In my experience, this is one of the biggest challenges for developers involved in product design, expressed succinctly there.

And to try to step out of this is why it's so important to have product owners/managers who are NOT technical staff, and who technical staff doesn't unduly influence. When you've invested your time and energy in building a hammer, you really want to figure out how to treat anything as a nail.

1 comments

> When you've invested your time and energy in building a hammer, you really want to figure out how to treat anything as a nail.

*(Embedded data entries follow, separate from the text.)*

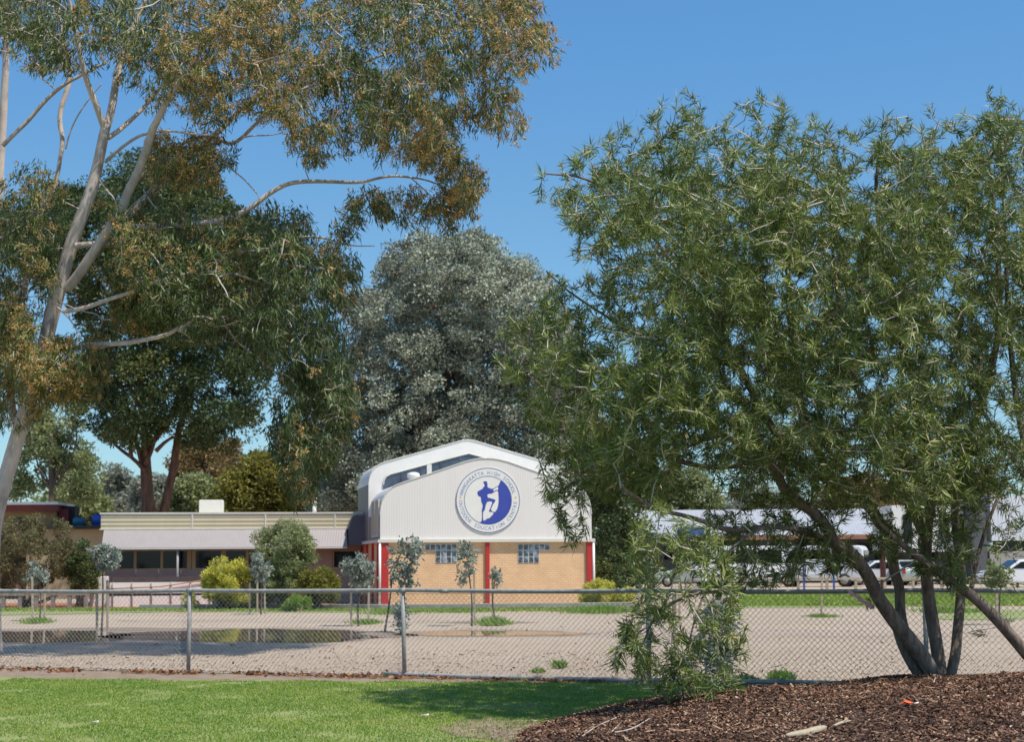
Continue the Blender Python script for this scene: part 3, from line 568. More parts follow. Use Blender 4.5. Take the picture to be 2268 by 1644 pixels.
# veranda ramp in front
rmp = thing('access_ramp', LF.pt(3, -3, 0), 'white sided access ramp with rails below the long window row', 'ramp')
a0 = LF.hit(243, 1300, -3)[0]; a1 = LF.hit(470, 1300, -3)[0]; z1 = LF.hit(300, 1291, -3)[1]; z2 = LF.hit(300, 1334, -3)[1]
bm = MB(); LF.box(bm, a0, a1, -3, -2.9, 0, z1*.45); LF.box(bm, a0, a1, -3, -2.9, z1*.55, z1); bm.build('side_panel', M['white'], rmp)
bm = MB(); LF.box(bm, a0, a1+2, -2.85, -1.6, z1*.3, z1*.75); bm.build('deck', M['brownwood'], rmp)
z3 = LF.hit(300, 1279, -2.9)[1]
bm = MB(); LF.box(bm, a0, a1+3.2, -2.2, -2.12, z1*.9, z3); bm.build('kick_board', M['brownwood'], rmp)
for u in np.linspace(300, 600, 7):
    bm = MB(); q = LF.hit(u, 1300, -2.1)[0]; bm.tube([LF.pt(q, -2.1, z3-.1), LF.pt(q, -2.1, LF.hit(u, 1262, -2.1)[1])], .02, 6); bm.build('rail_post', M['brownwood'], rmp)
for u in np.linspace(250, 465, 6):
    bm = MB(); q = LF.hit(u, 1300, -3.03)[0]; bm.tube([LF.pt(q, -3.04, 0), LF.pt(q, -3.04, z1+.02)], .025, 6); bm.build('panel_post', M['galv'], rmp)
bm = MB(); bm.tube([LF.pt(a0, -3.06, z1*.75), LF.pt(a1*.55, -3.06, z1*.82), LF.pt(a1, -3.06, z1*1.12)], .022, 6); bm.build('handrail', M['rust'], rmp)
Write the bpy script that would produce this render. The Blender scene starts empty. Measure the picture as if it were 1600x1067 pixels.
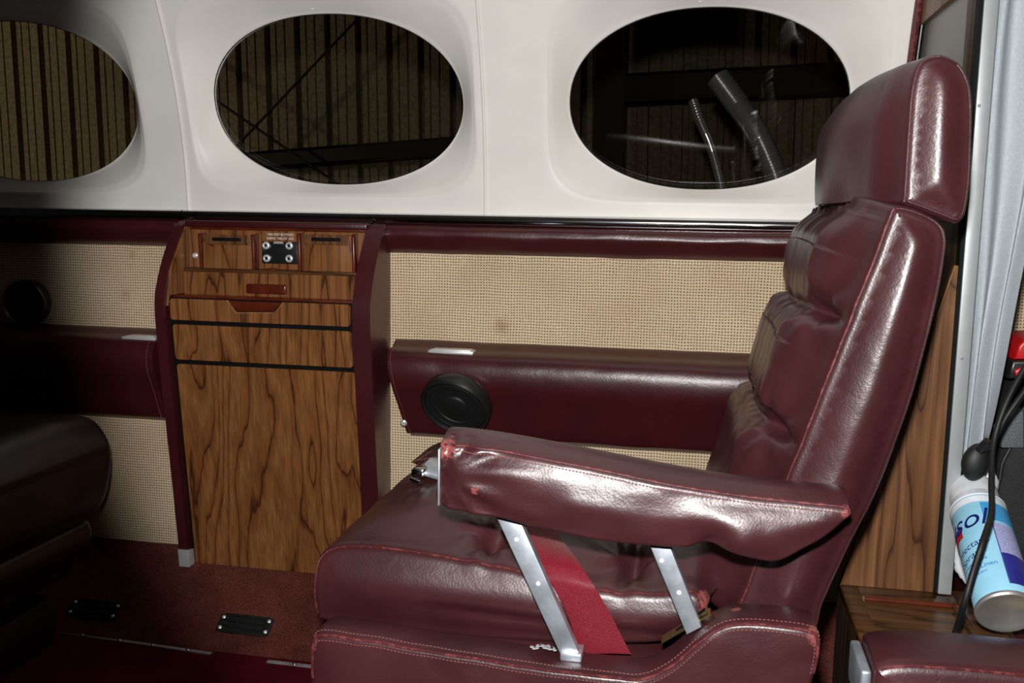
import bpy, bmesh, math, random
from math import sin, cos, pi, radians, sqrt, exp, atan2
from mathutils import Vector, Matrix, noise
from mathutils.geometry import delaunay_2d_cdt
random.seed(7)
sc = bpy.context.scene
C = sc.collection

# ------------------------------------------------------------------ camera
F, YAW, PITCH, ROLL = 1500.0, radians(11), radians(7.7), radians(.9)
CAM = Vector((0, 0, .80))
fw = Vector((-sin(YAW)*cos(PITCH), cos(YAW)*cos(PITCH), -sin(PITCH)))
_r = fw.cross(Vector((0, 0, 1))).normalized(); _u = _r.cross(fw)
RT = _r*cos(ROLL)+_u*sin(ROLL); UP = _u*cos(ROLL)-_r*sin(ROLL)
cam = bpy.data.cameras.new('camera'); co = bpy.data.objects.new('camera', cam); C.objects.link(co)
cam.sensor_width = 36; cam.lens = 36*F/1600; cam.clip_start = .02; cam.clip_end = 100
M = Matrix((RT, UP, -fw)).transposed().to_4x4(); M.translation = CAM
co.matrix_world = M
sc.camera = co

def P(px, py, **k):
    """world point seen at a photo pixel on the plane x=, y= or z="""
    d = fw+RT*((px-800)/F)+UP*((533.5-py)/F)
    (a, v), = k.items(); i = 'xyz'.index(a)
    return CAM+d*((v-CAM[i])/d[i])

# ------------------------------------------------------------------ light
w = bpy.data.worlds.new('world'); sc.world = w; w.use_nodes = True
w.node_tree.nodes['Background'].inputs[0].default_value = (.5, .5, .55, 1)
w.node_tree.nodes['Background'].inputs[1].default_value = .006

def lamp(name, kind, loc, aim, energy, col=(1, 1, 1), **k):
    l = bpy.data.lights.new(name, kind); l.energy = energy; l.color = col
    for a, b in k.items(): setattr(l, a, b)
    o = bpy.data.objects.new(name, l); C.objects.link(o); o.location = loc
    o.rotation_euler = (Vector(aim)-Vector(loc)).to_track_quat('-Z', 'Y').to_euler()
    return o
# the flash of the camera, just above the lens
FL = Vector((-.02, .0, .90))
lamp('camera_flash', 'SPOT', FL, P(1210, 350, y=1.7), 88, (1, .985, .96), spot_size=radians(83), spot_blend=.22, shadow_soft_size=.018)
# work lamp of the hangar outside, lighting the corrugated wall
lamp('hangar_lamp', 'SPOT', (-5.2, 2.4, 1.2), (-3.6, 5.2, 1.7), 105, (1, .84, .60), spot_size=radians(120), spot_blend=1, shadow_soft_size=.2)

vs = sc.view_settings
vs.view_transform = 'Standard'; vs.look = 'None'; vs.gamma = 1; vs.use_curve_mapping = False; vs.exposure = 0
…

And to be fair, this is reasonable, right up until it isn't. When every tool costs onboarding and maintenance effort, it makes sense to leverage as few tools as possible to the greatest effect - but much as "everything should be made as simple as possible, but not simpler", you want the fewest tools that will do the job well, but sometimes that is N+1, and a new tool will pay for itself.

Absolutely.

But it's really hard to tell when it is and isn't reasonable, when it comes to UX.

I find that the only thing you can do is try to have peopel who aren't developers and don't even know what's "easy to build incrementally on top of the existing stack" determining the appropriate UX for the customer/market/business need.

Then the developers can say "OK, but if we did it like THIS, it would be a lot cheaper to implement because we can incrementally add to what we've got", and the product manager/owner can push back "Eh, that's not going to meet the market need", "OK, but we can't afford it" -- it's a negotiation. But in my experience you really have to have someone who isn't a developer at all standing up for the user need, for anyone who will be involved in the implementation, no matter how smart and user-centered, it's just too tempting to decide that the thing that can be met with the incremental change to existing stack is "nearly as good" no matter what, when it's so much easier and more elegant under the hood.